Greg: If a class or reading group could manage only one chapter, which one would you suggest?

This question is a hard one. I’m inclined to give them a good Victorian rap over the knuckles and tell them to begin at the beginning and read to the end! But admittedly it is a very big book, while life is short, and full of diversions. So I’d try to engage their interest by suggesting Chapter 1, “The Ugly Brother,” which introduces the central theme of the book, the significance of early “savage” encounter to the inception of Darwin’s theory of sexual selection, and hints at the ways in which this took him through to the presentation and defence of his “secondary principle” in the Descent of Man.

Janet: You know so much about the idea of sexual selection in scientific, political, and cultural context. Are there some areas that you’d recommend young scholars to explore further?

I think much more might be made of the links of sexual selection with Victorian visual culture, art history and the history of aesthetics.
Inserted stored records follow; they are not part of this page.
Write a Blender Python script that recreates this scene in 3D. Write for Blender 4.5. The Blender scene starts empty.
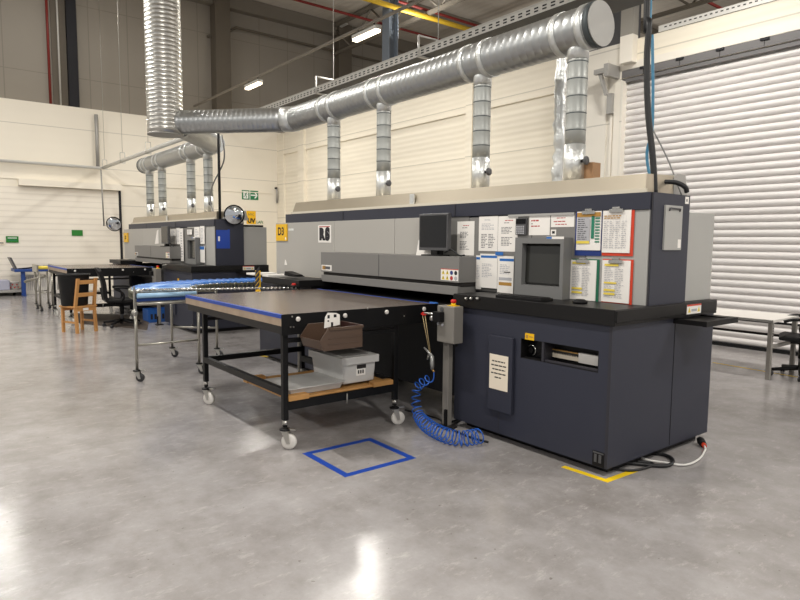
import bpy, bmesh, math, random
from mathutils import Vector, Matrix, Euler
random.seed(7)
sc = bpy.context.scene
COL = sc.collection
PI = math.pi

# ------------------------------------------------------------------ camera model (metres; +X along the machines, +Y into the hall)
CH, CF = 1.55, 618.6
CP, CT, CR = math.radians(5.371), math.radians(38.054), math.radians(.498)
_h = Vector((-math.cos(CT), math.sin(CT), 0)); _r = Vector((math.sin(CT), math.cos(CT), 0)); _z = Vector((0, 0, 1))
FW = _h*math.cos(CP) - _z*math.sin(CP); _u = _h*math.sin(CP) + _z*math.cos(CP)
RT = _r*math.cos(CR) + _u*math.sin(CR); UP = -_r*math.sin(CR) + _u*math.cos(CR)
CAM = Vector((0, 0, CH))

def at(u, v, x=None, y=None, z=None):
    """world point where the sight line through a photo point meets a known plane"""
    d = FW + RT*((u-400)/CF) + UP*((300-v)/CF)
    if x is not None: t = x/d.x
    elif y is not None: t = y/d.y
    else: t = (z-CH)/d.z
    return CAM + d*t

def rect_y(u0, v0, u1, v1, y):
    um, vm = (u0+u1)/2, (v0+v1)/2
    return at(u0, vm, y=y).x, at(u1, vm, y=y).x, at(um, v1, y=y).z, at(um, v0, y=y).z
def rect_x(u0, v0, u1, v1, x):
    um, vm = (u0+u1)/2, (v0+v1)/2
    return at(u0, vm, x=x).y, at(u1, vm, x=x).y, at(um, v1, x=x).z, at(um, v0, x=x).z

cd = bpy.data.cameras.new('camera'); cam = bpy.data.objects.new('camera', cd); COL.objects.link(cam)
cd.sensor_width = 36; cd.lens = CF/800*36; cd.clip_end = 200
M3 = Matrix((RT, UP, -FW)).transposed()
cam.matrix_world = Matrix.Translation(CAM) @ M3.to_4x4()
sc.camera = cam

# ------------------------------------------------------------------ materials
def s2l(c):
    return tuple(((v/255)/12.92 if v/255 <= .04045 else (((v/255)+.055)/1.055)**2.4) for v in c)
MATS = {}
def mat(name, rgb, rough=.5, metal=0., spec=.5, emit=0., coat=0., noise=0., nscale=6., bump=0., bscale=40., alpha=None):
    m = bpy.data.materials.new(name); m.use_nodes = True
    nt = m.node_tree; b = nt.nodes['Principled BSDF']
    c = s2l(rgb)
    b.inputs['Base Color'].default_value = (*c, 1); b.inputs['Roughness'].default_value = rough
    b.inputs['Metallic'].default_value = metal; b.inputs['Specular IOR Level'].default_value = spec
    b.inputs['Coat Weight'].default_value = coat
    if emit:
        b.inputs['Emission Color'].default_value = (*c, 1); b.inputs['Emission Strength'].default_value = emit
    if noise or bump:
        tc = nt.nodes.new('ShaderNodeTexCoord')
    if noise:
        n = nt.nodes.new('ShaderNodeTexNoise'); n.inputs['Scale'].default_value = nscale; n.inputs['Detail'].default_value = 6
        nt.links.new(tc.outputs['Object'], n.inputs['Vector'])
        mx = nt.nodes.new('ShaderNodeMix'); mx.data_type = 'RGBA'
        mx.inputs['A'].default_value = (*[v*(1-noise) for v in c], 1); mx.inputs['B'].default_value = (*[min(1, v*(1+noise)) for v in c], 1)
        nt.links.new(n.outputs['Fac'], mx.inputs['Factor']); nt.links.new(mx.outputs['Result'], b.inputs['Base Color'])
    if bump:
        n2 = nt.nodes.new('ShaderNodeTexNoise'); n2.inputs['Scale'].default_value = bscale; n2.inputs['Detail'].default_value = 4
        nt.links.new(tc.outputs['Object'], n2.inputs['Vector'])
        bp = nt.nodes.new('ShaderNodeBump'); bp.inputs['Strength'].default_value = bump; bp.inputs['Distance'].default_value = .01
        nt.links.new(n2.outputs['Fac'], bp.inputs['Height']); nt.links.new(bp.outputs['Normal'], b.inputs['Normal'])
    MATS[name] = m
    return m

def math_node(nt, op, a, b=None):
    n = nt.nodes.new('ShaderNodeMath'); n.operation = op
    for i, v in enumerate((a, b)):
        if v is None: continue
        if isinstance(v, (int, float)): n.inputs[i].default_value = v
        else: nt.links.new(v, n.inputs[i])
    return n.outputs[0]

def ribbed(name, rgb, rough, seam, rib, seam_dark=.72, axis='Z', vseam=0., vaxis='Y', bump=.25, off=0.):
    """sandwich wall panels: fine ribs, a joint every `seam` metres along axis, a vertical joint every `vseam` metres"""
    m = mat(name, rgb, rough, noise=.05, nscale=.7)
    nt = m.node_tree; b = nt.nodes['Principled BSDF']
    g = nt.nodes.new('ShaderNodeNewGeometry'); sp = nt.nodes.new('ShaderNodeSeparateXYZ')
    nt.links.new(g.outputs['Position'], sp.inputs[0])
    def line(ax, period, w, o=0.):
        f = math_node(nt, 'FRACT', math_node(nt, 'ADD', math_node(nt, 'DIVIDE', sp.outputs[ax], period), 100.5 + o))
        return math_node(nt, 'LESS_THAN', math_node(nt, 'ABSOLUTE', math_node(nt, 'SUBTRACT', f, .5)), w/period/2)
    lv = line(axis, seam, .022, off)
    if vseam: lv = math_node(nt, 'MAXIMUM', lv, line(vaxis, vseam, .03))
    src = b.inputs['Base Color'].links[0].from_socket
    mx = nt.nodes.new('ShaderNodeMix'); mx.data_type = 'RGBA'
    c = s2l(rgb); mx.inputs['B'].default_value = (*[v*seam_dark for v in c], 1)
    nt.links.new(lv, mx.inputs['Factor']); nt.links.new(src, mx.inputs['A']); nt.links.new(mx.outputs['Result'], b.inputs['Base Color'])
    if rib:
        wv = math_node(nt, 'SINE', math_node(nt, 'MULTIPLY', sp.outputs[axis], 2*PI/rib))
        bp = nt.nodes.new('ShaderNodeBump'); bp.inputs['Strength'].default_value = bump; bp.inputs['Distance'].default_value = .012
        nt.links.new(wv, bp.inputs['Height']); nt.links.new(bp.outputs['Normal'], b.inputs['Normal'])
    return m

def floor_mat():
    m = mat('polished_concrete', (150, 146, 142), .2, spec=.42)
    nt = m.node_tree; b = nt.nodes['Principled BSDF']
    g = nt.nodes.new('ShaderNodeNewGeometry')
    def noise(scale, detail, rough=.6, stretch=None):
        n = nt.nodes.new('ShaderNodeTexNoise'); n.inputs['Scale'].default_value = scale; n.inputs['Detail'].default_value = detail
        n.inputs['Roughness'].default_value = rough
        if stretch:
            mp = nt.nodes.new('ShaderNodeMapping'); mp.inputs['Scale'].default_value = stretch; mp.inputs['Rotation'].default_value = (0, 0, .6)
            nt.links.new(g.outputs['Position'], mp.inputs[0]); nt.links.new(mp.outputs[0], n.inputs['Vector'])
        else: nt.links.new(g.outputs['Position'], n.inputs['Vector'])
        return n.outputs['Fac']
    big = noise(.45, 5); mid = noise(2.6, 10, .72); sc_ = noise(14, 8, .8, (1, .4, 1)); dots = noise(26, 2)
    r = nt.nodes.new('ShaderNodeValToRGB'); r.color_ramp.elements[0].position = .36; r.color_ramp.elements[1].position = .64
    r.color_ramp.elements[0].color = (*s2l((126, 121, 118)), 1); r.color_ramp.elements[1].color = (*s2l((166, 163, 163)), 1)
    nt.links.new(math_node(nt, 'ADD', math_node(nt, 'MULTIPLY', big, .45), math_node(nt, 'MULTIPLY', mid, .55)), r.inputs[0])
    mx = nt.nodes.new('ShaderNodeMix'); mx.data_type = 'RGBA'; mx.inputs['B'].default_value = (*s2l((190, 186, 182)), 1)
    nt.links.new(r.outputs[0], mx.inputs['A'])
    st = nt.nodes.new('ShaderNodeMapRange'); st.inputs['From Min'].default_value = .54; st.inputs['From Max'].default_value = .7; st.inputs['To Max'].default_value = .55
    nt.links.new(sc_, st.inputs[0]); nt.links.new(st.outputs[0], mx.inputs['Factor'])
    m2 = nt.nodes.new('ShaderNodeMix'); m2.data_type = 'RGBA'; m2.inputs['B'].default_value = (*s2l((96, 88, 80)), 1)
    d = nt.nodes.new('ShaderNodeMapRange'); d.inputs['From Min'].default_value = .7; d.inputs['From Max'].default_value = .76; d.inputs['To Max'].default_value = .6
    nt.links.new(dots, d.inputs[0]); nt.links.new(d.outputs[0], m2.inputs['Factor']); nt.links.new(mx.outputs['Result'], m2.inputs['A'])
    nt.links.new(m2.outputs['Result'], b.inputs['Base Color'])
    rr = nt.nodes.new('ShaderNodeMapRange'); rr.inputs['To Min'].default_value = .13; rr.inputs['To Max'].default_value = .23
    nt.links.new(mid, rr.inputs[0]); nt.links.new(rr.outputs[0], b.inputs['Roughness'])
    bp = nt.nodes.new('ShaderNodeBump'); bp.inputs['Strength'].default_value = .035; bp.inputs['Distance'].default_value = .02
    nt.links.new(sc_, bp.inputs['Height']); nt.links.new(bp.outputs['Normal'], b.inputs['Normal'])
    return m
floor_mat()
ribbed('white_left', (236, 229, 214), .5, 1.08, .27, vseam=0, bump=.06, off=-.38)
ribbed('white_gate', (236, 229, 216), .5, .165, .165, vseam=0, bump=.1, seam_dark=.9)
ribbed('white_back', (238, 230, 212), .5, 1.17, .13, vseam=0, bump=.14, off=-.02)
ribbed('plate_white', (228, 223, 212), .5, 1.25, 0, vseam=0, off=.1)
ribbed('grey_cladding', (152, 145, 134), .6, 2.1, 0, seam_dark=.78, vseam=1.1, vaxis='Y')
ribbed('roof_deck', (206, 198, 186), .7, 3., .3, axis='Y', bump=.5, seam_dark=.8)
mat('shutter', (222, 218, 216), .42, noise=.03)
mat('shutter_box', (236, 230, 218), .45)
mat('dark_soffit', (112, 110, 110), .6)
mat('beam_grey', (124, 117, 106), .6); mat('column_grey', (104, 96, 84), .65, noise=.05); mat('steel_blue', (104, 112, 122), .5)
mat('steel_pale', (150, 146, 138), .5); mat('dark_panel', (84, 84, 88), .6)
mat('red_pipe', (128, 34, 26), .5); mat('yellow_pipe', (196, 160, 40), .5); mat('void', (24, 24, 30), .7)
mat('tray_steel', (208, 206, 200), .45, metal=.15); mat('tray_dark', (70, 68, 64), .6, metal=.3); mat('slot', (40, 40, 40), .7)
mat('galv', (178, 180, 180), .36, metal=.9, noise=.1, nscale=14)
mat('galv_flex', (196, 194, 188), .32, metal=.9, noise=.08, nscale=10)
mat('galv_riser', (166, 168, 164), .42, metal=.45, noise=.06, nscale=8)
mat('foil', (222, 224, 222), .34, metal=.75, bump=.5, bscale=45); mat('seam_dark', (78, 84, 86), .5, metal=.5); mat('cap_grey', (164, 162, 158), .5, metal=.3)
mat('navy', (49, 51, 63), .45, spec=.35, noise=.04); mat('navy_dark', (44, 43, 50), .5); mat('machine_grey', (172, 169, 163), .45); mat('machine_mid', (124, 122, 119), .45)
mat('panel_grey', (168, 167, 163), .45); mat('hood', (184, 174, 156), .32, metal=.75, noise=.08, nscale=3); mat('hood_base', (214, 206, 188), .5)
mat('black', (22, 21, 22), .5, spec=.22); mat('black_gloss', (16, 16, 18), .25, spec=.22); mat('worktop', (27, 26, 26), .4, spec=.22); mat('rubber', (20, 20, 21), .7, spec=.22); mat('body_black', (30, 30, 33), .55, spec=.22)
mat('screen', (20, 20, 22), .12); mat('crt_glass', (50, 50, 47), .12, spec=.6); mat('bezel', (78, 78, 80), .4); mat('housing', (116, 116, 115), .5)
mat('paper', (238, 234, 228), .7); mat('paper_warm', (236, 224, 204), .7); mat('ink', (92, 92, 96), .8); mat('ink_dark', (34, 32, 36), .8); mat('ink_red', (178, 52, 52), .8)
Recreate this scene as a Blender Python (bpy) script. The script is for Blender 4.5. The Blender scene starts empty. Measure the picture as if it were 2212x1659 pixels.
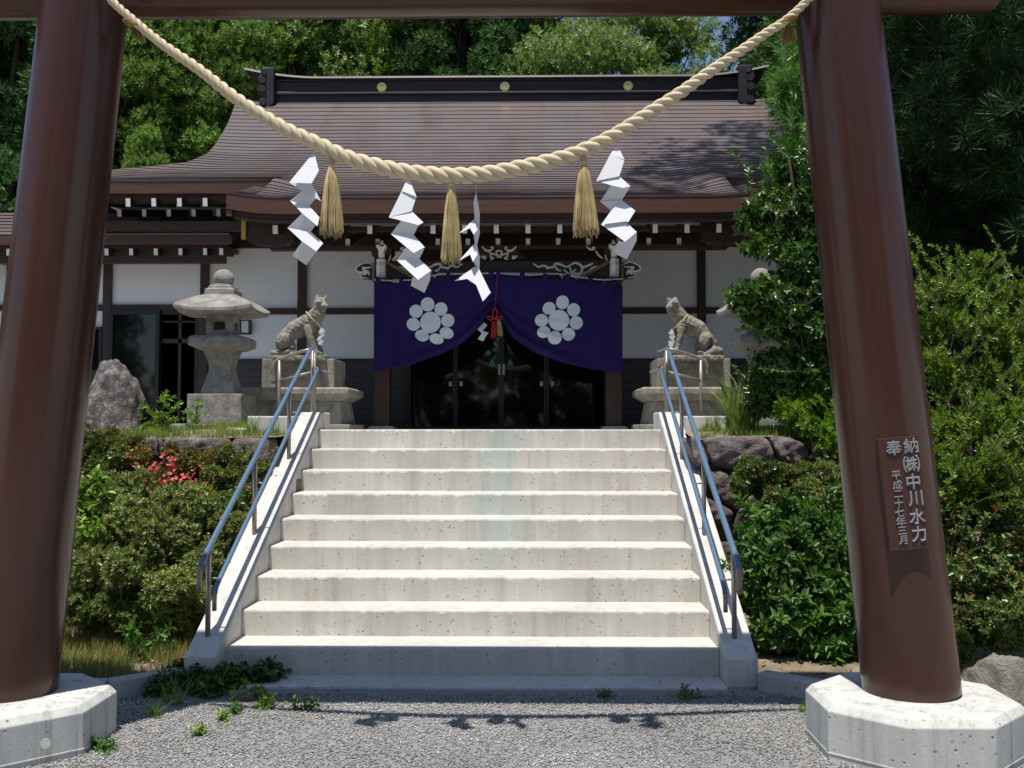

These are comparatively new fields of Darwin scholarship, and are attracting interest from those not usually involved in evolutionary history.

I’d also like to see more exploration of embryology and sexual selection (see above). Most work on Darwin’s relation to embryology ignores sexual selection to focus on natural selection and the inheritance of acquired characters. I’m looking to see how bringing sexual selection into the picture helps to clarify some long running disputes in this area.

Another likely field of research covers the post- Descent period of the late nineteenth century. I’ve only scratched the surface here, and much more work remains to be done on this critical period in the history of sexual selection.